Raw data:
%%
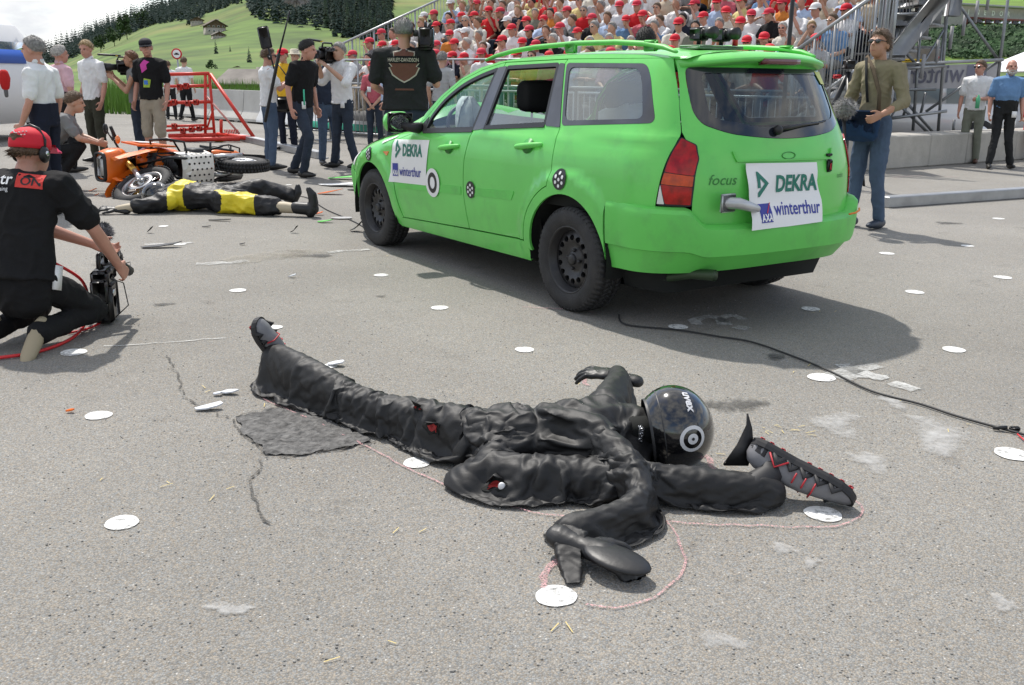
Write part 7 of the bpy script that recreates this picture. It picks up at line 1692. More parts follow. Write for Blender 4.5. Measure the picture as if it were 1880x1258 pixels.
for s in (1, -1):
    g = BB(); g.tube([(.95, s * .12, .72), (1.0, s * .30, .70), (.92, s * .33, .50), (.78, s * .30, .38), (.75, s * .12, .36)], .014, 8); g.tube([(1.0, s * .30, .70), (.72, s * .29, .66), (.62, s * .14, .66)], .013, 8); g.build('crash_bar', M_FRAMEBLK, BK)
    g = BB(); g.tube([(.40, s * .10, .42), (.0, s * .12, .31)], [(.03, .02), (.025, .018)], 8); g.build('swingarm', M_ALU, BK)
    g = BB(); g.tube([(.45, s * .16, .34), (.45, s * .29, .33)], .014, 6); g.build('footpeg', M_FRAMEBLK, BK)
    g = BB(); g.sphere((1.30, s * .30, .86), (.03, .05, .025), 8, 6); g.build('indicator', M_AMBER, BK)
g = BB(); g.tube([(.78, -.08, .60), (.88, -.10, .40), (.70, -.14, .30), (.40, -.17, .36), (.20, -.19, .52)], .02, 8); g.tube([(.20, -.19, .52), (-.05, -.21, .66), (-.34, -.22, .78)], [.03, .05, .05], 12); g.build('exhaust', M_ENG, BK)
g = BB(); g.rings([[(x, y, z) for y in (-.07, .07)] for x, z in ((.05, .78), (-.28, .70), (-.46, .52), (-.48, .44))], closed=False, cap=False); g.tube([(.30, .05, .5), (.12, .05, .72)], .03, 10); g.build('rear_mudguard', M_FRAMEBLK, BK)
# --- left group
p1 = person('older grey-haired man in a white short-sleeved shirt and dark trousers facing left', at(103, 392), R(85), 1.65, hair='grey', skin='red', trous='navy', belly=.03, loose=1.15, head=(.05, 0, .1), pose=dict(lel=(-.24, .0, 1.12), lwr=(-.22, .12, .90)), collar=True, tuck=True)
p2 = person('grey-haired man in a pink shirt seen from behind with black trousers', at(130, 316), R(-30), 1.69, hair='white', shirt='pink', trous='black', skin='red', belly=.03, loose=1.1, head=(0, 0, -.2), pose=dict(rel=(.27, -.06, 1.14), rwr=(.20, .10, .93)), collar=True, tuck=True)
p3 = person('blond man in a white polo shirt and dark olive trousers with his arms hanging down', at(184, 299), R(150), 1.80, hair='blond', trous='darkolive', skin='red', head=(.15, 0, .35), loose=1.15, collar=True)
p4 = person('woman in a grey tank top shouldering a broadcast camera', at(262, 300), R(105), 1.66, hair='auburn', fem=True, shirt='grey', sleeve='none', trous='darkjeans', skin='tan', head=(0, 0, 0), pose=dict(rel=(.20, .14, 1.15), rwr=(.14, .33, 1.36), lel=(-.22, .12, 1.12), lwr=(-.05, .32, 1.32)))
p5 = person('tall young man in a black printed T-shirt, dark cap and khaki cargo shorts', at(290, 303), R(170), 1.83, hair='black', cap=M_CAPDARK, shirt='black', trous='khaki', shorts=True, skin='red', loose=1.2, head=(.05, .1, .45))
g = MB()
for s in (-1, 1): g.box((s * .155, .01, .62), (.035, .13, .15), bev=.01)
g.build('cargo_pocket', CL['khaki'], p5['T'])
for poly, m_, z, x in (([(-.04, -.09), (.05, -.03), (.04, .03), (.085, .07), (.0, .10), (-.06, .03)], mat('print_magenta', (.6, .06, .35), .8), 1.42, .01), ([(-.05, -.05), (.05, -.05), (.07, .06), (-.03, .08)], mat('print_lime', (.35, .5, .06), .8), 1.18, .0), ([(-.03, -.03), (.03, -.03), (.03, .03), (-.03, .03)], mat('print_blue', (.06, .2, .6), .8), 1.20, .0)):
    shirt_decal(p5, 'shirt_print', poly, z, x, m_, False, .004 if z != 1.20 else .007)
p6 = person('crouching man in a grey T-shirt half hidden behind the man in the white shirt', at(88, 350), R(-70), 1.70, hair='brown', shirt='grey', trous='black', lean=(.55, 0, 0), pose=dict(drop=.52, rkn=(.16, .42, .52), lkn=(-.14, .40, .50), ran=(.12, .10, .09), lan=(-.12, .08, .09), pelvis=(0, 0, .43), waist=(0, .10, .55), chest=(0, .22, .72), neck=(0, .32, .88), head=(0, .40, 1.02), rsh=(.185, .27, .84), lsh=(-.185, .27, .84), rel=(.24, .42, .62), lel=(-.24, .42, .62), rwr=(.12, .60, .56), lwr=(-.12, .60, .56), rhip=(.09, 0, .41), lhip=(-.09, 0, .41)))
p7 = person('man in a white shirt and black trousers behind the red frame, walking away', at(345, 222), R(-8), 1.82, hair='brown', trous='black', vox=.016, pose=dict(ran=(.12, .12, .09), lan=(-.11, -.2, .12)))
p8 = person('second man in a white shirt beyond the red frame, left of the walking one', at(316, 219), R(25), 1.72, hair='brown', trous='charcoal', vox=.016)
# at the very left edge, an arm with a red microphone
p9 = person('person at the left edge in a dark jacket holding out a microphone', (-7.02, 11.6, 0), R(-60), 1.75, hair='brown', shirt='charcoal', sleeve='rolled', trous='darkjeans', pose=dict(rel=(.20, .14, 1.12), rwr=(.06, .40, 1.16), lel=(-.22, .10, 1.12), lwr=(-.10, .38, 1.12)))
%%
Written problem:
In your copy of the listing above, reproduce each line exactly and omit all pictures.

Output for this task:
Write part 7 of the bpy script that recreates this picture. It picks up at line 1692. More parts follow. Write for Blender 4.5. Measure the picture as if it were 1880x1258 pixels.
for s in (1, -1):
    g = BB(); g.tube([(.95, s * .12, .72), (1.0, s * .30, .70), (.92, s * .33, .50), (.78, s * .30, .38), (.75, s * .12, .36)], .014, 8); g.tube([(1.0, s * .30, .70), (.72, s * .29, .66), (.62, s * .14, .66)], .013, 8); g.build('crash_bar', M_FRAMEBLK, BK)
    g = BB(); g.tube([(.40, s * .10, .42), (.0, s * .12, .31)], [(.03, .02), (.025, .018)], 8); g.build('swingarm', M_ALU, BK)
    g = BB(); g.tube([(.45, s * .16, .34), (.45, s * .29, .33)], .014, 6); g.build('footpeg', M_FRAMEBLK, BK)
    g = BB(); g.sphere((1.30, s * .30, .86), (.03, .05, .025), 8, 6); g.build('indicator', M_AMBER, BK)
g = BB(); g.tube([(.78, -.08, .60), (.88, -.10, .40), (.70, -.14, .30), (.40, -.17, .36), (.20, -.19, .52)], .02, 8); g.tube([(.20, -.19, .52), (-.05, -.21, .66), (-.34, -.22, .78)], [.03, .05, .05], 12); g.build('exhaust', M_ENG, BK)
g = BB(); g.rings([[(x, y, z) for y in (-.07, .07)] for x, z in ((.05, .78), (-.28, .70), (-.46, .52), (-.48, .44))], closed=False, cap=False); g.tube([(.30, .05, .5), (.12, .05, .72)], .03, 10); g.build('rear_mudguard', M_FRAMEBLK, BK)
# --- left group
p1 = person('older grey-haired man in a white short-sleeved shirt and dark trousers facing left', at(103, 392), R(85), 1.65, hair='grey', skin='red', trous='navy', belly=.03, loose=1.15, head=(.05, 0, .1), pose=dict(lel=(-.24, .0, 1.12), lwr=(-.22, .12, .90)), collar=True, tuck=True)
p2 = person('grey-haired man in a pink shirt seen from behind with black trousers', at(130, 316), R(-30), 1.69, hair='white', shirt='pink', trous='black', skin='red', belly=.03, loose=1.1, head=(0, 0, -.2), pose=dict(rel=(.27, -.06, 1.14), rwr=(.20, .10, .93)), collar=True, tuck=True)
p3 = person('blond man in a white polo shirt and dark olive trousers with his arms hanging down', at(184, 299), R(150), 1.80, hair='blond', trous='darkolive', skin='red', head=(.15, 0, .35), loose=1.15, collar=True)
p4 = person('woman in a grey tank top shouldering a broadcast camera', at(262, 300), R(105), 1.66, hair='auburn', fem=True, shirt='grey', sleeve='none', trous='darkjeans', skin='tan', head=(0, 0, 0), pose=dict(rel=(.20, .14, 1.15), rwr=(.14, .33, 1.36), lel=(-.22, .12, 1.12), lwr=(-.05, .32, 1.32)))
p5 = person('tall young man in a black printed T-shirt, dark cap and khaki cargo shorts', at(290, 303), R(170), 1.83, hair='black', cap=M_CAPDARK, shirt='black', trous='khaki', shorts=True, skin='red', loose=1.2, head=(.05, .1, .45))
g = MB()
for s in (-1, 1): g.box((s * .155, .01, .62), (.035, .13, .15), bev=.01)
g.build('cargo_pocket', CL['khaki'], p5['T'])
for poly, m_, z, x in (([(-.04, -.09), (.05, -.03), (.04, .03), (.085, .07), (.0, .10), (-.06, .03)], mat('print_magenta', (.6, .06, .35), .8), 1.42, .01), ([(-.05, -.05), (.05, -.05), (.07, .06), (-.03, .08)], mat('print_lime', (.35, .5, .06), .8), 1.18, .0), ([(-.03, -.03), (.03, -.03), (.03, .03), (-.03, .03)], mat('print_blue', (.06, .2, .6), .8), 1.20, .0)):
    shirt_decal(p5, 'shirt_print', poly, z, x, m_, False, .004 if z != 1.20 else .007)
p6 = person('crouching man in a grey T-shirt half hidden behind the man in the white shirt', at(88, 350), R(-70), 1.70, hair='brown', shirt='grey', trous='black', lean=(.55, 0, 0), pose=dict(drop=.52, rkn=(.16, .42, .52), lkn=(-.14, .40, .50), ran=(.12, .10, .09), lan=(-.12, .08, .09), pelvis=(0, 0, .43), waist=(0, .10, .55), chest=(0, .22, .72), neck=(0, .32, .88), head=(0, .40, 1.02), rsh=(.185, .27, .84), lsh=(-.185, .27, .84), rel=(.24, .42, .62), lel=(-.24, .42, .62), rwr=(.12, .60, .56), lwr=(-.12, .60, .56), rhip=(.09, 0, .41), lhip=(-.09, 0, .41)))
p7 = person('man in a white shirt and black trousers behind the red frame, walking away', at(345, 222), R(-8), 1.82, hair='brown', trous='black', vox=.016, pose=dict(ran=(.12, .12, .09), lan=(-.11, -.2, .12)))
p8 = person('second man in a white shirt beyond the red frame, left of the walking one', at(316, 219), R(25), 1.72, hair='brown', trous='charcoal', vox=.016)
# at the very left edge, an arm with a red microphone
p9 = person('person at the left edge in a dark jacket holding out a microphone', (-7.02, 11.6, 0), R(-60), 1.75, hair='brown', shirt='charcoal', sleeve='rolled', trous='darkjeans', pose=dict(rel=(.20, .14, 1.12), rwr=(.06, .40, 1.16), lel=(-.22, .10, 1.12), lwr=(-.10, .38, 1.12)))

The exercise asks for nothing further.